La riscoperta della vocazione universale che si registra tra le Chiese ortodosse incrocia fatalmente i loro rapporti con la Chiesa cattolica. Non è un caso che il dialogo teologico cattolico-ortodosso, pur col suo andamento stop-and-go, continui di anno in anno a procedere sul tema decisivo del primato e sul ruolo del vescovo di Roma.
Il criterio della necessitas Ecclesiae, declinato nell’attuale contesto globalizzato, rende più facile riconoscere che l’esistenza di un primus tra i successori degli apostoli non è un mero postulato dell’organizzazione ecclesiastica, ma una realtà voluta da Cristo stesso per servire la comunione e la fede di tutti.
Il guaio è che mentre nel campo ortodosso torna a farsi sentire forte l’urgenza di un ministero universale di carità al servizio dell’unica Chiesa di Cristo, nei Palazzi vaticani, intorno al Papa teologo, non è che abbondino collaboratori attenti a approfittare in tutta umiltà e senza rumore di tale congiuntura favorevole.
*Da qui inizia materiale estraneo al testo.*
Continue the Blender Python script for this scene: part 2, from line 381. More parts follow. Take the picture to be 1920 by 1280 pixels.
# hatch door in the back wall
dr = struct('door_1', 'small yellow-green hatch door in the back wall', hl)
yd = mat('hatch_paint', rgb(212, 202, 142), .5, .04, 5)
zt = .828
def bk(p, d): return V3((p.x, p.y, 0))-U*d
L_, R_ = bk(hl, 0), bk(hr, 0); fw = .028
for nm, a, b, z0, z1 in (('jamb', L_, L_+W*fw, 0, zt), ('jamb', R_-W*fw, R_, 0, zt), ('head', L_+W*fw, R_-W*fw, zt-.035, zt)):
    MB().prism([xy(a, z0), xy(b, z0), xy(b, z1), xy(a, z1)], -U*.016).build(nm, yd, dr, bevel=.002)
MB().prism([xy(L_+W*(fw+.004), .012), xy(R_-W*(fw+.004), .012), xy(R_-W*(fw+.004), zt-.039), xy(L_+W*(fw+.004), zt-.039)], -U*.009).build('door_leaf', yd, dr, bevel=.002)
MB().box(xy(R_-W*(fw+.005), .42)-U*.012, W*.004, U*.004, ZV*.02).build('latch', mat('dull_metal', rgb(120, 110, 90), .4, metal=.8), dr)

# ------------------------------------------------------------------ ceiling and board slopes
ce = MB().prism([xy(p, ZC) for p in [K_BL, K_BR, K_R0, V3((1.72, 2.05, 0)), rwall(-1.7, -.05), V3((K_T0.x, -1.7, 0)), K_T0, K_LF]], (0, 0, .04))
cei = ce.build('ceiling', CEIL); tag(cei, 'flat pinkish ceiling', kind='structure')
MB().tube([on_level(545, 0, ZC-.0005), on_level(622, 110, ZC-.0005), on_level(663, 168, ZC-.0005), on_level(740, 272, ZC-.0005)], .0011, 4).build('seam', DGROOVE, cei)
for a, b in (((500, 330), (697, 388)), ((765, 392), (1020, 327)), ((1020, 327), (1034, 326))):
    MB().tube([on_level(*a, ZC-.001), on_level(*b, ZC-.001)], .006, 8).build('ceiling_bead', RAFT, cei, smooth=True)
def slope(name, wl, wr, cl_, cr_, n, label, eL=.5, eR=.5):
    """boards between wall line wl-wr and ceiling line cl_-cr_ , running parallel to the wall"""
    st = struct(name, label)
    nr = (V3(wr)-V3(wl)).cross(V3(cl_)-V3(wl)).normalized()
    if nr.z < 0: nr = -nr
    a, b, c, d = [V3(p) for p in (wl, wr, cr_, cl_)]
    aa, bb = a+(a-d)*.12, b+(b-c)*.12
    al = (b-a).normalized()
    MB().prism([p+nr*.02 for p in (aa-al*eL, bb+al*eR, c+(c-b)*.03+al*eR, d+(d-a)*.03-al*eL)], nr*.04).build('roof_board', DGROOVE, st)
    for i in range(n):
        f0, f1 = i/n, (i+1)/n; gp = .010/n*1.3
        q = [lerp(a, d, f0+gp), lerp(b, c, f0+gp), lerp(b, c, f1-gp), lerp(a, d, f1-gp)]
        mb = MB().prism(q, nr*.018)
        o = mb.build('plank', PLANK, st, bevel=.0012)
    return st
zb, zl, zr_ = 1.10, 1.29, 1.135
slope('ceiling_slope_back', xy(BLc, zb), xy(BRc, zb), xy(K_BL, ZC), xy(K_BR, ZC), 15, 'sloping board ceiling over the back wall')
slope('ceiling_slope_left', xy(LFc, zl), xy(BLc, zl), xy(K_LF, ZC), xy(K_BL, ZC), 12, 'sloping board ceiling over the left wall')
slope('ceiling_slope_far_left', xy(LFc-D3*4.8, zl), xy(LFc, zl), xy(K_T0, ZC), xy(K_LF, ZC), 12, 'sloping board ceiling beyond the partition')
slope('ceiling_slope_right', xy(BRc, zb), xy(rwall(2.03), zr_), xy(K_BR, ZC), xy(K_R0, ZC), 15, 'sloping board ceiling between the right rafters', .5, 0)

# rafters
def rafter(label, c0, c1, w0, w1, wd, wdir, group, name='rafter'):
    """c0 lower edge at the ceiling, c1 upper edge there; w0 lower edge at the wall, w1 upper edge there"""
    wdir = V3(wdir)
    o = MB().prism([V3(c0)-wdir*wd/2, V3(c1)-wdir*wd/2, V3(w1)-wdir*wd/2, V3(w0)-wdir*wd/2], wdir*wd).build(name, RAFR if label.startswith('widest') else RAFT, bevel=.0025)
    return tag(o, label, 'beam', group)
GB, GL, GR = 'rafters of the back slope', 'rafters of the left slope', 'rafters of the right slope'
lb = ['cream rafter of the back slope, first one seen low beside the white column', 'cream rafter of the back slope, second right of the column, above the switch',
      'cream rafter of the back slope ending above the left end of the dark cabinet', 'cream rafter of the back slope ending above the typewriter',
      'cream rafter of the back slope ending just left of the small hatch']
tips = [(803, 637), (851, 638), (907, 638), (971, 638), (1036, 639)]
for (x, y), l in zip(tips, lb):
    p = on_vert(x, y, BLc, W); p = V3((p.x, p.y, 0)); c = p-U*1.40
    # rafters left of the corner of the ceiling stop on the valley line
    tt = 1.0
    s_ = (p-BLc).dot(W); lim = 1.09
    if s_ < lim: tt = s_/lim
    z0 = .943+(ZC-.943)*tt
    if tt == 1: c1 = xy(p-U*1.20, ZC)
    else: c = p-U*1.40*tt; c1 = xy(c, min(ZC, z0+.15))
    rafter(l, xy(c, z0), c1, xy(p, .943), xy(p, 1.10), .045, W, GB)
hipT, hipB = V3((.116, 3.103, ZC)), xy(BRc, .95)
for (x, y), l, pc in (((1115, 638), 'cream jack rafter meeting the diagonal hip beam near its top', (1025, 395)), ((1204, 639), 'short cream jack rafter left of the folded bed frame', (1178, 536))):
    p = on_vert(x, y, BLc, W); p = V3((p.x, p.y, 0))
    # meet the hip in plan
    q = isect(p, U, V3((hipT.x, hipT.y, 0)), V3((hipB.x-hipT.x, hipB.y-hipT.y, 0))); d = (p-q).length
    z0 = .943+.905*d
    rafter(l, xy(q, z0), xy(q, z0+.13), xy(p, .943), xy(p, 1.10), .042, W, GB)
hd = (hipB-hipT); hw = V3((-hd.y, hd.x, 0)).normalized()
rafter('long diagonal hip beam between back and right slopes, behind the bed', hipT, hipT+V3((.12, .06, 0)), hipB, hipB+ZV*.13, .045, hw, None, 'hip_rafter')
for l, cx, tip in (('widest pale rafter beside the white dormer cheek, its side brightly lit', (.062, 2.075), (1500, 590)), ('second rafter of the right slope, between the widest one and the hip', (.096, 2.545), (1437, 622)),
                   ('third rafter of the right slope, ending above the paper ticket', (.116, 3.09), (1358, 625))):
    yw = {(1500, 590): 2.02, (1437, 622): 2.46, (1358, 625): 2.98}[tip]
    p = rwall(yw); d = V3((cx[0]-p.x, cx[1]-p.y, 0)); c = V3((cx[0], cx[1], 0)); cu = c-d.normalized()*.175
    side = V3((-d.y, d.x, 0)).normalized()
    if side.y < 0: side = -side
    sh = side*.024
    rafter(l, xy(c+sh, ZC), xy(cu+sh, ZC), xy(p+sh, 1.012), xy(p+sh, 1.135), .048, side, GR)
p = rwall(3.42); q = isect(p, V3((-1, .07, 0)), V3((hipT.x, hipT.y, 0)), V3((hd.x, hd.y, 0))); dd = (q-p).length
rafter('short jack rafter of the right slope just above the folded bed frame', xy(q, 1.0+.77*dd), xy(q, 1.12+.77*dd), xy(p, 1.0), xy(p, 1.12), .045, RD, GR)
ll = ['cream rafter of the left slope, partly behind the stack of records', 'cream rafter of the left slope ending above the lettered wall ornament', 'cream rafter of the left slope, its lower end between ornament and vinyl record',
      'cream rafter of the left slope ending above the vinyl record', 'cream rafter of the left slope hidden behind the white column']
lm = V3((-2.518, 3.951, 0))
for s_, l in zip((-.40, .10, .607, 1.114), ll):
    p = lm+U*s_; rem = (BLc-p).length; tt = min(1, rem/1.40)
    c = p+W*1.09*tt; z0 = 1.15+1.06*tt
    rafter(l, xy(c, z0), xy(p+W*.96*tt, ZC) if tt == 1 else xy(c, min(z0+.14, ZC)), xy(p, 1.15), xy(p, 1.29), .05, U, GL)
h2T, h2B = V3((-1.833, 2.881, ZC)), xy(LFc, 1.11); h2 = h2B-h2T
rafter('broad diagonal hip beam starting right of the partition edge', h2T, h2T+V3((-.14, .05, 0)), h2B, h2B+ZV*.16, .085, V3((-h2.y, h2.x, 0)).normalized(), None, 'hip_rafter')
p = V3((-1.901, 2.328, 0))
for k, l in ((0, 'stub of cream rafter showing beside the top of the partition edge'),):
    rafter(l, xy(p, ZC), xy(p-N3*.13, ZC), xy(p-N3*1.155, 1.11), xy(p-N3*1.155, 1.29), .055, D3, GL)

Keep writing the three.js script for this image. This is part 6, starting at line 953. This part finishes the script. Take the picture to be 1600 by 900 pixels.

Più che leggere i segni dei tempi, i più si appassionano piuttosto a scorrere gli articoli con le liste messe in giro dai vaticanisti nel festival no-stop del toto-nomine.
Assomigliano sempre più agli attempati soci di qualche bocciofila, di quelli pronti a accalorarsi solo quando viene il giorno di spartirsi le cariche sociali.